Efficiency of the gun system. If you are concerned about the gun system because it requires higher pressure to operate, it is just something that you have to get over. Besides, high pressure does not necessarily equate to low efficiency of operation. Look at hand lines that you can run at much lower pressure, yet they are horribly inefficient.

If you think that an automated gun system might work on your farm or ranch, here are some things that you must be serious about that will make or break your system (so please pay attention):
• Trapped air. As with any irrigation system, trapped air is a big problem and must be dealt with. Use good air relief valves at all the high points in the system. Trapped air at the base of the guns can cause violent pressure surges, sometimes referred to as “water hammer”. Use the Nelson ACV 200 as an air management tool. Overkill in this area!!
• Pressure relief. When you automate, you must equip your system to anticipate the failure of a valve to either fail to open, or fail to close.
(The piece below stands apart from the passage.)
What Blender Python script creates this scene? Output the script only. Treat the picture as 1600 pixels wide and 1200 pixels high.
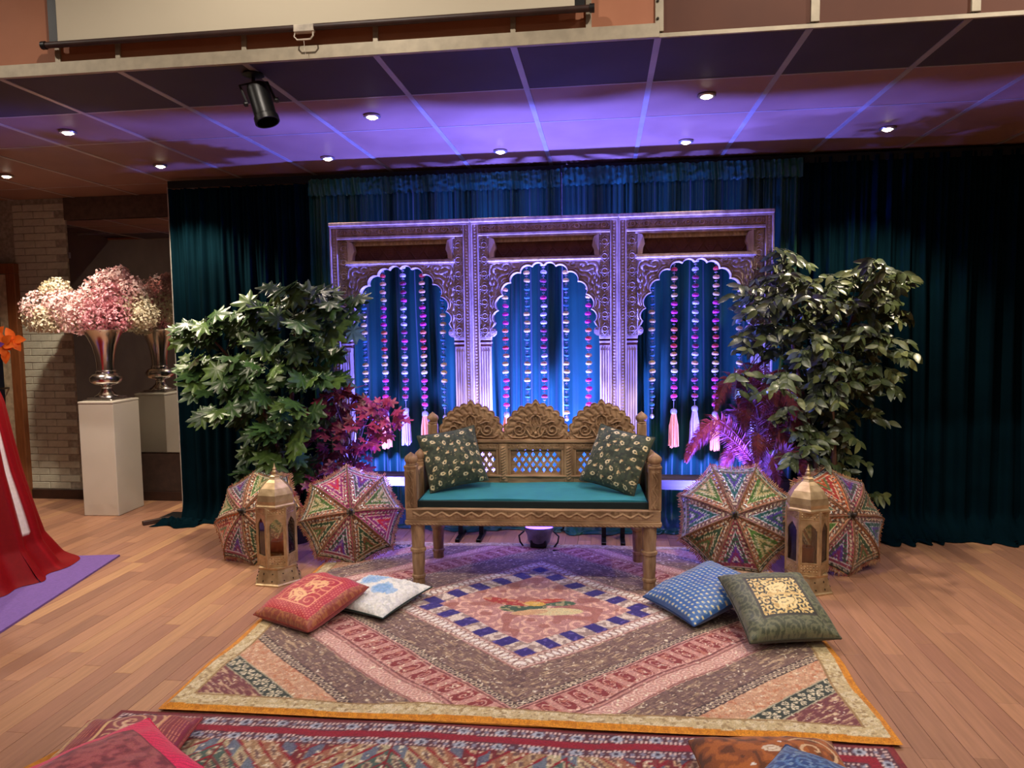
import bpy, bmesh, math, random
import numpy as np
from mathutils import Matrix, Vector, Quaternion

for o in list(bpy.data.objects):
    bpy.data.objects.remove(o)
SC = bpy.context.scene
COL = SC.collection
RNG = random.Random(7)
NR = np.random.RandomState(11)
PI = math.pi

# ------------------------------------------------------------------ camera
F_PX, CAM_H = 1130.0, 1.5
YAW, PITCH, ROLL = math.atan(143 / F_PX), math.atan(88 / F_PX), 0.0135
fw = Vector((-math.sin(YAW) * math.cos(PITCH), math.cos(YAW) * math.cos(PITCH), -math.sin(PITCH)))
r0 = Vector((math.cos(YAW), math.sin(YAW), 0)); u0 = r0.cross(fw)
rt = math.cos(ROLL) * r0 - math.sin(ROLL) * u0; up = rt.cross(fw)
cd = bpy.data.cameras.new('camera'); cam = bpy.data.objects.new('camera', cd); COL.objects.link(cam)
cd.sensor_width = 36; cd.lens = F_PX / 1600 * 36; cd.clip_start = 0.05
cam.matrix_world = Matrix(((rt.x, up.x, -fw.x, 0), (rt.y, up.y, -fw.y, 0), (rt.z, up.z, -fw.z, CAM_H), (0, 0, 0, 1)))
SC.camera = cam

# ------------------------------------------------------------------ world, exposure
SC.view_settings.view_transform = 'Standard'; SC.view_settings.look = 'None'
SC.view_settings.exposure = 0.0; SC.view_settings.gamma = 1.0
SC.view_settings.use_curve_mapping = False
w = bpy.data.worlds.new('world'); SC.world = w; w.use_nodes = True
w.node_tree.nodes['Background'].inputs[0].default_value = (0.02, 0.018, 0.016, 1)
w.node_tree.nodes['Background'].inputs[1].default_value = 1.0
DOWNLIGHT_W, HALL_W, LED_W = 60.0, 112.0, 2100.0
WARM = (1.0, 0.84, 0.66); HALLC = (1.0, 0.89, 0.77); LEDC = (0.10, 0.12, 1.0)

def lin(c):
    c = np.asarray(c, float)
    if c.max() > 1.0: c = c / 255.0
    return np.where(c <= 0.04045, c / 12.92, ((c + 0.055) / 1.055) ** 2.4)
def L3(c): return tuple(float(v) for v in lin(c))
def L4(c): return L3(c) + (1.0,)

# ------------------------------------------------------------------ materials
MATS = {}
def nodes_of(name):
    m = bpy.data.materials.new(name); m.use_nodes = True
    nt = m.node_tree; b = nt.nodes['Principled BSDF']
    return m, nt, b
def N(nt, t, **kw):
    n = nt.nodes.new(t)
    for k, v in kw.items(): setattr(n, k, v)
    return n
def mat(name, col, col2=None, rough=0.6, metal=0.0, scale=20.0, bump=0.0, bscale=None, sheen=0.0, spec=0.5,
        stretch=(1, 1, 1), rand=0.0, emis=None, estr=0.0, detail=4.0, sheen_tint=None, coat=0.0, trans=0.0):
    if name in MATS: return MATS[name]
    m, nt, b = nodes_of(name)
    b.inputs['Roughness'].default_value = rough; b.inputs['Metallic'].default_value = metal
    b.inputs['Specular IOR Level'].default_value = spec
    if sheen:
        b.inputs['Sheen Weight'].default_value = sheen; b.inputs['Sheen Roughness'].default_value = 0.4
        if sheen_tint: b.inputs['Sheen Tint'].default_value = L4(sheen_tint)
    if coat: b.inputs['Coat Weight'].default_value = coat
    if trans: b.inputs['Transmission Weight'].default_value = trans
    tc = N(nt, 'ShaderNodeTexCoord'); mp = N(nt, 'ShaderNodeMapping'); mp.inputs['Scale'].default_value = stretch
    nt.links.new(tc.outputs['Object'], mp.inputs[0])
    nz = N(nt, 'ShaderNodeTexNoise'); nz.inputs['Scale'].default_value = scale; nz.inputs['Detail'].default_value = detail
    nt.links.new(mp.outputs[0], nz.inputs['Vector'])
    mix = N(nt, 'ShaderNodeMix', data_type='RGBA')
    if col2 is None: col2 = tuple(v * 0.8 for v in (np.asarray(col) / (255.0 if max(col) > 1 else 1.0)))
    mix.inputs[6].default_value = L4(col); mix.inputs[7].default_value = L4(col2)
    mr = N(nt, 'ShaderNodeMapRange'); mr.inputs[1].default_value = 0.35; mr.inputs[2].default_value = 0.65
    nt.links.new(nz.outputs[0], mr.inputs[0]); nt.links.new(mr.outputs[0], mix.inputs[0])
    out = mix.outputs[2]
    if rand:
        oi = N(nt, 'ShaderNodeObjectInfo'); hv = N(nt, 'ShaderNodeHueSaturation')
        m1 = N(nt, 'ShaderNodeMapRange'); m1.inputs[3].default_value = 1 - rand; m1.inputs[4].default_value = 1 + rand
        nt.links.new(oi.outputs['Random'], m1.inputs[0]); nt.links.new(m1.outputs[0], hv.inputs['Value'])
        nt.links.new(out, hv.inputs['Color']); out = hv.outputs[0]
    nt.links.new(out, b.inputs['Base Color'])
    if bump:
        nb = N(nt, 'ShaderNodeTexNoise'); nb.inputs['Scale'].default_value = bscale or scale * 3; nb.inputs['Detail'].default_value = 5
        nt.links.new(mp.outputs[0], nb.inputs['Vector'])
        bn = N(nt, 'ShaderNodeBump'); bn.inputs['Strength'].default_value = bump; bn.inputs['Distance'].default_value = 0.01
        nt.links.new(nb.outputs[0], bn.inputs['Height']); nt.links.new(bn.outputs[0], b.inputs['Normal'])
    if emis:
        b.inputs['Emission Color'].default_value = L4(emis); b.inputs['Emission Strength'].default_value = estr
    MATS[name] = m
    return m
def colmat(name, rough=0.75, noise=0.25, scale=180.0, sheen=0.0, spec=0.3, bump=0.15, metal=0.0):
    """cloth whose dye pattern is stored per vertex in the colour attribute 'Col'; noise adds weave"""
    if name in MATS: return MATS[name]
    m, nt, b = nodes_of(name)
    a = N(nt, 'ShaderNodeAttribute'); a.attribute_name = 'Col'
    tc = N(nt, 'ShaderNodeTexCoord'); nz = N(nt, 'ShaderNodeTexNoise'); nz.inputs['Scale'].default_value = scale; nz.inputs['Detail'].default_value = 3
    nt.links.new(tc.outputs['Object'], nz.inputs['Vector'])
    mr = N(nt, 'ShaderNodeMapRange'); mr.inputs[1].default_value = 0.3; mr.inputs[2].default_value = 0.7
    mr.inputs[3].default_value = 1 - noise; mr.inputs[4].default_value = 1 + noise
    nt.links.new(nz.outputs[0], mr.inputs[0])
    hv = N(nt, 'ShaderNodeHueSaturation'); nt.links.new(a.outputs['Color'], hv.inputs['Color']); nt.links.new(mr.outputs[0], hv.inputs['Value'])
    nt.links.new(hv.outputs[0], b.inputs['Base Color'])
    b.inputs['Roughness'].default_value = rough; b.inputs['Specular IOR Level'].default_value = spec
    b.inputs['Sheen Weight'].default_value = sheen; b.inputs['Metallic'].default_value = metal
    if bump:
        bn = N(nt, 'ShaderNodeBump'); bn.inputs['Strength'].default_value = bump; bn.inputs['Distance'].default_value = 0.004
        nt.links.new(nz.outputs[0], bn.inputs['Height']); nt.links.new(bn.outputs[0], b.inputs['Normal'])
    MATS[name] = m
    return m
def glassmat(name, tint=(235, 240, 235), rough=0.03, clear=0.85):
    m = bpy.data.materials.new(name); m.use_nodes = True; nt = m.node_tree
    nt.nodes.remove(nt.nodes['Principled BSDF'])
    tr = N(nt, 'ShaderNodeBsdfTransparent'); tr.inputs[0].default_value = L4(tint)
    gl = N(nt, 'ShaderNodeBsdfGlossy'); gl.inputs['Roughness'].default_value = rough
    fr = N(nt, 'ShaderNodeFresnel'); fr.inputs[0].default_value = 1.5
    mx = N(nt, 'ShaderNodeMixShader'); ad = N(nt, 'ShaderNodeMath', operation='ADD'); ad.inputs[1].default_value = 1 - clear - 0.04
    nt.links.new(fr.outputs[0], ad.inputs[0]); nt.links.new(ad.outputs[0], mx.inputs[0])
    nt.links.new(tr.outputs[0], mx.inputs[1]); nt.links.new(gl.outputs[0], mx.inputs[2])
    nt.links.new(mx.outputs[0], nt.nodes['Material Output'].inputs[0])
    return m

# ------------------------------------------------------------------ object helpers
def thing(name, label, cat, loc=(0, 0, 0), rot=(0, 0, 0), group=None):
    o = bpy.data.objects.new(name, None); COL.objects.link(o); o.empty_display_size = 0.05
    o.location = loc; o.rotation_euler = rot
    o['label'] = label; o['category'] = cat
    if group: o['group'] = group
    return o
def tag(o, label, cat, group=None):
    o['label'] = label; o['category'] = cat
    if group: o['group'] = group
    return o
def link(name, me, parent=None, loc=None, rot=None):
    o = bpy.data.objects.new(name, me); COL.objects.link(o)
    if parent: o.parent = parent
    if loc is not None: o.location = loc
    if rot is not None: o.rotation_euler = rot
    return o
def struct(o): o['kind'] = 'structure'; return o
def stuff(o): o['kind'] = 'stuff'; return o
def copytree(o, parent=None):
    c = o.copy(); COL.objects.link(c); c.parent = parent
    for ch in list(o.children): copytree(ch, c)
    return c

class MB:
    """collects shapes into one mesh"""
    def __init__(s): s.v = []; s.f = []; s.mi = []; s.cur = 0
    def add(s, vs, fs):
        b = len(s.v); s.v.extend([tuple(p) for p in vs])
        for f in fs: s.f.append(tuple(i + b for i in f)); s.mi.append(s.cur)
    def box(s, c, d, M=None, bev=0.0):
        x, y, z = d[0] / 2, d[1] / 2, d[2] / 2
        if bev <= 0 or min(x, y, z) <= bev:
            vs = [(sx * x, sy * y, sz * z) for sz in (-1, 1) for sy in (-1, 1) for sx in (-1, 1)]
            fs = [(0, 2, 3, 1), (4, 5, 7, 6), (0, 1, 5, 4), (2, 6, 7, 3), (0, 4, 6, 2), (1, 3, 7, 5)]
        else:
            bm = bmesh.new(); bmesh.ops.create_cube(bm, size=1.0)
            for v in bm.verts: v.co = Vector((v.co.x * d[0], v.co.y * d[1], v.co.z * d[2]))
            bmesh.ops.bevel(bm, geom=list(bm.edges), offset=bev, segments=1, affect='EDGES')
            bm.verts.index_update(); vs = [tuple(v.co) for v in bm.verts]; fs = [[v.index for v in f.verts] for f in bm.faces]; bm.free()
        if M is not None: vs = [tuple(M @ Vector(p)) for p in vs]
        s.add([(p[0] + c[0], p[1] + c[1], p[2] + c[2]) for p in vs], fs)
        return s
    def bb(s, a, b, bev=0.0):
        return s.box([(a[i] + b[i]) / 2 for i in range(3)], [abs(b[i] - a[i]) for i in range(3)], None, bev)
    def tube(s, pts, r, n=8, cap=True):
        pts = [Vector(p) for p in pts]; m = len(pts)
        rs = r if hasattr(r, '__len__') else [r] * m
        vs = []; fs = []; ref = None
        for i, p in enumerate(pts):
            t = (pts[min(i + 1, m - 1)] - pts[max(i - 1, 0)])
            if t.length < 1e-9: t = Vector((0, 0, 1))
            t.normalize()
            if ref is None: ref = Vector((0, 0, 1)) if abs(t.z) < 0.9 else Vector((1, 0, 0))
            a = t.cross(ref)
            if a.length < 1e-6: a = t.cross(Vector((0, 1, 0)))
            a.normalize(); b = a.cross(t); ref = b
            b = a.cross(t) * -1
            for k in range(n):
                q = 2 * PI * k / n; vs.append(p + (a * math.cos(q) + b * math.sin(q)) * rs[i])
        for i in range(m - 1):
            for k in range(n):
                fs.append((i * n + k, i * n + (k + 1) % n, (i + 1) * n + (k + 1) % n, (i + 1) * n + k))
        if cap: fs.append(tuple(range(n - 1, -1, -1))); fs.append(tuple((m - 1) * n + k for k in range(n)))
        s.add(vs, fs); return s
    def lathe(s, prof, n=24, c=(0, 0, 0), M=None, phase=0.0):
        vs = []; fs = []; m = len(prof)
        for (r, z) in prof:
            for k in range(n):
                q = 2 * PI * k / n + phase; vs.append(Vector((r * math.cos(q), r * math.sin(q), z)))
        for i in range(m - 1):
            for k in range(n):
                fs.append((i * n + k, i * n + (k + 1) % n, (i + 1) * n + (k + 1) % n, (i + 1) * n + k))
        if prof[0][0] > 1e-4: fs.append(tuple(range(n - 1, -1, -1)))
        if prof[-1][0] > 1e-4: fs.append(tuple((m - 1) * n + k for k in range(n)))
        if M is not None: vs = [M @ p for p in vs]
        s.add([(p[0] + c[0], p[1] + c[1], p[2] + c[2]) for p in vs], fs); return s
    def prism(s, poly, a, b, ax='y'):
        """polygon in the plane across axis ax, from a to b"""
        n = len(poly)
        def P(p, t): return (p[0], t, p[1]) if ax == 'y' else ((p[0], p[1], t) if ax == 'z' else (t, p[0], p[1]))
        vs = [P(p, a) for p in poly] + [P(p, b) for p in poly]
        fs = [tuple(range(n)), tuple(range(2 * n - 1, n - 1, -1))] + [(i, i + n, (i + 1) % n + n, (i + 1) % n) for i in range(n)]
        s.add(vs, fs); return s
    def ball(s, c, r, n=10, m=6, sc=(1, 1, 1)):
        prof = [(max(math.sin(PI * i / m), 1e-5) * r, -math.cos(PI * i / m) * r) for i in range(m + 1)]
        vs = []; fs = []
        for (q, z) in prof:
            for k in range(n): vs.append((q * math.cos(2 * PI * k / n) * sc[0] + c[0], q * math.sin(2 * PI * k / n) * sc[1] + c[1], z * sc[2] + c[2]))
        for i in range(m):
            for k in range(n): fs.append((i * n + k, i * n + (k + 1) % n, (i + 1) * n + (k + 1) % n, (i + 1) * n + k))
        s.add(vs, fs); return s
    def mesh(s, name, mats, smooth=False):
        me = bpy.data.meshes.new(name); me.from_pydata(s.v, [], s.f)
        for m in (mats if isinstance(mats, (list, tuple)) else [mats]): me.materials.append(m)
        if any(s.mi): me.polygons.foreach_set('material_index', s.mi)
        if smooth: me.polygons.foreach_set('use_smooth', [True] * len(me.polygons))
        bm = bmesh.new(); bm.from_mesh(me); bmesh.ops.recalc_face_normals(bm, faces=bm.faces); bm.to_mesh(me); bm.free()
        if smooth: me.set_sharp_from_angle(angle=math.radians(42))
        me.update(); return me
    def obj(s, name, mats, parent=None, smooth=False, loc=None, rot=None):
        return link(name, s.mesh(name, mats, smooth), parent, loc, rot)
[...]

These events are very infrequent, and in my case I have had 2 or 3 solenoids go bad causing a failure to turn the gun on. So that this does not become a problem, just be sure you have adequate relief valves in the system to handle excessive pressures, and low pressure cut-offs in case something like a mainline were to break. This is simple, every day stuff for an irrigation dealer as they deal with it on a daily basis.
• Use a VFD pump. VFD stands for variable frequency drive. They are a great invention as they hold the pressure constant while the flow demand fluctuates. As this stage in my career, I would never own a system without one or more VFD pumps in the system.
• Winterization. In freezing climates, good winterization is essential. You must either provide very good drains, or blow out your system with compressed air. I do both and we really take our time and do it right so that we do not face freeze damage the following spring.

That’s my story folks.  I am hooked on the gun systems and they have served me very well. Like I said earlier, they are not for everyone nor for every situation, but where they fit, they are absolutely unbeatable.